4. Your characters are always glyphbearers, chosen by the Ilari... to... do... something. It's kind of mysterious, and you can piece it together through clues in the game. Without giving anything away, we can safely say that each settlement always has at least one glyphbearer. When a glyphbearer dies, which is pretty common, then that glyph passes to another.

5. Anyway, only glyphbearers can leave the areas where the Ilari are protecting them, or... well, that would be kind of a spoiler, too. But suffice it to say, Bad Things Happen To Them. So when you're out there in the wild, you're pretty well alone aside from any survivor who you might be able to rescue from death-coming-soon when you find them trapped inside a building or cave near an Ilari stone but not near, you know, stuff like food or other people.

Game-Mechanically

1. When a character dies, that character is dead for good. And if it happens outside of town, you then have to later fight and kill the vengeful ghost of that person.

2. When your character dies, the glyph he or she was carrying will pass to a new character that you must choose (none of these characters will be people you've already met in the game).

3. Along with the glyph, all of your inventory, enchants, and enchant points pass to the new character.

4. Your base stats do NOT pass to the new character (the new character will have different base stats of his or her own), and any upgrades that had been applied to the old character via upgrade stones are simply lost.

Mechanically Speaking, Why Does It Work This Way?

Well, permadeath was always something we wanted, because for a believable dangerous world it seems pretty important.
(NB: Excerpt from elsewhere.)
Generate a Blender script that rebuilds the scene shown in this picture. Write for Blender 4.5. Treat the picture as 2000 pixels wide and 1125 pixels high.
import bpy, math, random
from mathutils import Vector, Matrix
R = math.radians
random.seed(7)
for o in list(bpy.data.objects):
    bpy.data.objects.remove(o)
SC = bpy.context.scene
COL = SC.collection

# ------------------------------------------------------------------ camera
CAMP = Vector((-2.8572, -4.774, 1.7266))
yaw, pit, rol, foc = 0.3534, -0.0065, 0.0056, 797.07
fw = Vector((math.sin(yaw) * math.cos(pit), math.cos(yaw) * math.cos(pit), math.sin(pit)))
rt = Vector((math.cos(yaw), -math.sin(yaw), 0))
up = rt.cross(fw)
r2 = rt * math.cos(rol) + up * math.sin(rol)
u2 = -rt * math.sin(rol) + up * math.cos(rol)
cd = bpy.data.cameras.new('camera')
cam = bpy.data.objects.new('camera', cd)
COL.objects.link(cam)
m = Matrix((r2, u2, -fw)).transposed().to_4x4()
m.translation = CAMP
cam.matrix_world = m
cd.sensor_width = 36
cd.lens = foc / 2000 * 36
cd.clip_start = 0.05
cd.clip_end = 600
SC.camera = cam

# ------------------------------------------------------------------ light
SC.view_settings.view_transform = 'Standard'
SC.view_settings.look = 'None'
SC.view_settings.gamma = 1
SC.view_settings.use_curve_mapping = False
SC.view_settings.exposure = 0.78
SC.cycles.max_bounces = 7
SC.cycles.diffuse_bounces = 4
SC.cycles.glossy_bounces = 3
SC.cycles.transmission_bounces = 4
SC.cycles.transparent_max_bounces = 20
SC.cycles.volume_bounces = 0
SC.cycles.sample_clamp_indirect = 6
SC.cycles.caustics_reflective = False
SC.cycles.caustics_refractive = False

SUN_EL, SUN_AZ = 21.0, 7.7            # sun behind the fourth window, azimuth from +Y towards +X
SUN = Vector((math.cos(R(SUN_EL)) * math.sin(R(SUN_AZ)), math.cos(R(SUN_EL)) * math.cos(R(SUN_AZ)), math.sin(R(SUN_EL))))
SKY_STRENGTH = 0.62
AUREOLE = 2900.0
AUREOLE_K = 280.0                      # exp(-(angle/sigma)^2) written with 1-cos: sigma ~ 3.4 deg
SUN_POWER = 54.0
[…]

And you're shepherding a whole settlement rather than one lone hero, which seems a lot more interesting and realistic. Various people go out questing, with mixed success, and pretty much all of them die eventually. Sounds about right to me!

So thematically speaking, this is exactly what we wanted -- but the problem is, if you're not careful, this just gets into punishing the player. Early alpha versions of the game had it so that when your character died, not only did a vengeful ghost spawn, but you also dropped all your inventory in a bag wherever you died.

In practice, that was super annoying -- because you'd first thing have to wind up getting all your equipment back (and the "corpse runs" tended to be either trivial annoyances or impossible blockages, rarely anything in between). Then there was the matter of getting your ability bars back the way you wanted it, which would involve a lot of interface fiddling, possibly some duplicative crafting, and a bunch of annoying stuff.

When the player dies, they don't want to feel like it's meaningless in a game like this, but at the same time they don't want twenty minutes of aggravation every time it happens, either. In a roguelike you don't have that problem because when your character dies, the game is over and you start again. But here the point was that the world and the settlement went on even after a particular hero had fallen. The two ideas didn't mesh until we started having the inventory and enchants stay with the glyph.

That made death feel a tad too trivial, though, so players were lobbying us for some sort of temporary buff to characters that could be lost on death. Hence upgrade stones were arrived at, and it was really surprising how much they added to the overall feel of the game and the amount of customization you could arrive at with the experience.

Tips On Fighting A Vengeful Ghost Of Your Old Character(s)

Yeah, these are pretty rough. Some monsters (or whatever environmental hazard) killed you, and now you have to go back and kill your old self again? Well, it's more than just that, actually -- whatever it was that killed you is probably still there, but now you also have to deal with the ghost of your old self. If you're not careful, you'll just get your new character killed, too, and now there will be two ghosts to deal with. And so on.

I've seen literally dozens of ghosts in one room, and it's not pretty -- miasma everywhere, and you can hardly move because of it. Vengeful ghosts home in on you and move through walls, making them one of the nastiest enemies around despite the fact that they don't have that much health. One vengeful ghost really isn't all that bad, but multiple ghosts plus whatever it was that killed you originally can be pretty crazy indeed.

Friendly tip: don't let vengeful ghosts stack up a bunch in a room that you absolutely have to clear. Say... the overlord's throne room? If the overlord keeps killing you, and ghosts keep stacking up there, you really might get yourself into a situation that is un-winnable. That's not really supposed to happen in this game (you getting into a place where victory is impossible), but if you work at it enough you certainly can make it so.

When faced with a room with a vengeful ghost in it, the best strategy is to try to hide from the other dangers of the room, then take out the ghost (which you can't hide from, remember), and then resume dealing with whatever else is lurking in the room. Otherwise, no matter how you cut it, you're going to be fighting the ghost, dodging its miasma, plus fighting whatever else is in there, all at the same time.